● **Information provided**

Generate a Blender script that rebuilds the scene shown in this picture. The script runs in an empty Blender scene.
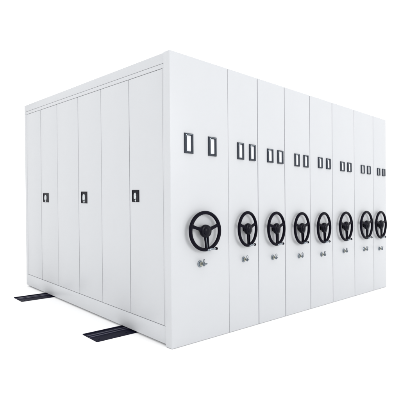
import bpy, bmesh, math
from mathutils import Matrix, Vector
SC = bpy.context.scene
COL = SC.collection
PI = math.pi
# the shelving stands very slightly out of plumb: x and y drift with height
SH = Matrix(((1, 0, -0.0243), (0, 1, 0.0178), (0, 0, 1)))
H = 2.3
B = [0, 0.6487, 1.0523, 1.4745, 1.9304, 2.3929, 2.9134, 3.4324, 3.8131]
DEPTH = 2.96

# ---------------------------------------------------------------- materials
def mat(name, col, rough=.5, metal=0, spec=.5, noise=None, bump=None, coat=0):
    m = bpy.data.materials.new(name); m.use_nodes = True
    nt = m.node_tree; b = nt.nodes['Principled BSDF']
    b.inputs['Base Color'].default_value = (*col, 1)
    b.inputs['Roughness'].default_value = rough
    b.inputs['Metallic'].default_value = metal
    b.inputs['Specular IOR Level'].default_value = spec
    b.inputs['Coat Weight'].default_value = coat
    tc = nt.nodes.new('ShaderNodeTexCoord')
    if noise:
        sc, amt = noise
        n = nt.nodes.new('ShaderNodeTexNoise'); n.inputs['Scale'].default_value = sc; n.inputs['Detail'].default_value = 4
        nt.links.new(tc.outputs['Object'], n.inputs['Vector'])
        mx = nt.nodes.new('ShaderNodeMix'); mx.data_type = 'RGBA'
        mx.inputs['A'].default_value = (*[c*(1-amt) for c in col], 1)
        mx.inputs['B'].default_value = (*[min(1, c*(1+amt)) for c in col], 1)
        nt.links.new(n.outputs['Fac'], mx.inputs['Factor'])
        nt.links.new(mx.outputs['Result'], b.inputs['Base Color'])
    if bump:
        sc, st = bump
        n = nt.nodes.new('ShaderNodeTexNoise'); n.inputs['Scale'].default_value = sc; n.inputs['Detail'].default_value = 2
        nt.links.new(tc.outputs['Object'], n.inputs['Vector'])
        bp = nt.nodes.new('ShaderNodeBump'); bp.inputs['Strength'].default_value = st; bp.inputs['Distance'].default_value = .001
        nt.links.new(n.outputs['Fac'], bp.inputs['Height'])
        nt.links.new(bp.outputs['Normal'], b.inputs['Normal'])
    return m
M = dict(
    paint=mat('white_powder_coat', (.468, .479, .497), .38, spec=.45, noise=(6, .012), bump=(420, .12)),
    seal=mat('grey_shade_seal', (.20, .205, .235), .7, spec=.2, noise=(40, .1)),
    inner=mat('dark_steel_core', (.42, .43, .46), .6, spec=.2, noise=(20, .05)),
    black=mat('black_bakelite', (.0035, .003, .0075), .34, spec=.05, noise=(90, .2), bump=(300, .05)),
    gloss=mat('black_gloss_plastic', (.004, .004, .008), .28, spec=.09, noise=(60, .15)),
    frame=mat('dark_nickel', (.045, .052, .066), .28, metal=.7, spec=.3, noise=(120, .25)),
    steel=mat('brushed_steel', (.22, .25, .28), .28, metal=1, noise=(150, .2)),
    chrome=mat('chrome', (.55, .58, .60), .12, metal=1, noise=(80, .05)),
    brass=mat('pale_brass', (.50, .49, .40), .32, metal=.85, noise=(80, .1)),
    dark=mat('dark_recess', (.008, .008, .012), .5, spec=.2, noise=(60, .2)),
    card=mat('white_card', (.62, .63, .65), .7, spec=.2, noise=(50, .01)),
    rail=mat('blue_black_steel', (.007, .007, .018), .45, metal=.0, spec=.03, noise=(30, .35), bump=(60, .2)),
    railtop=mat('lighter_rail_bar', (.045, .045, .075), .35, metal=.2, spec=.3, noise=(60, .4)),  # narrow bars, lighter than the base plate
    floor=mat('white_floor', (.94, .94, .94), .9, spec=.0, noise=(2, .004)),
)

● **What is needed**
Output exactly the span of lines from the top of the listing through the line holding "DEPTH = 2.96", and leave every picture out.

● **Expected answer**
Generate a Blender script that rebuilds the scene shown in this picture. The script runs in an empty Blender scene.
import bpy, bmesh, math
from mathutils import Matrix, Vector
SC = bpy.context.scene
COL = SC.collection
PI = math.pi
# the shelving stands very slightly out of plumb: x and y drift with height
SH = Matrix(((1, 0, -0.0243), (0, 1, 0.0178), (0, 0, 1)))
H = 2.3
B = [0, 0.6487, 1.0523, 1.4745, 1.9304, 2.3929, 2.9134, 3.4324, 3.8131]
DEPTH = 2.96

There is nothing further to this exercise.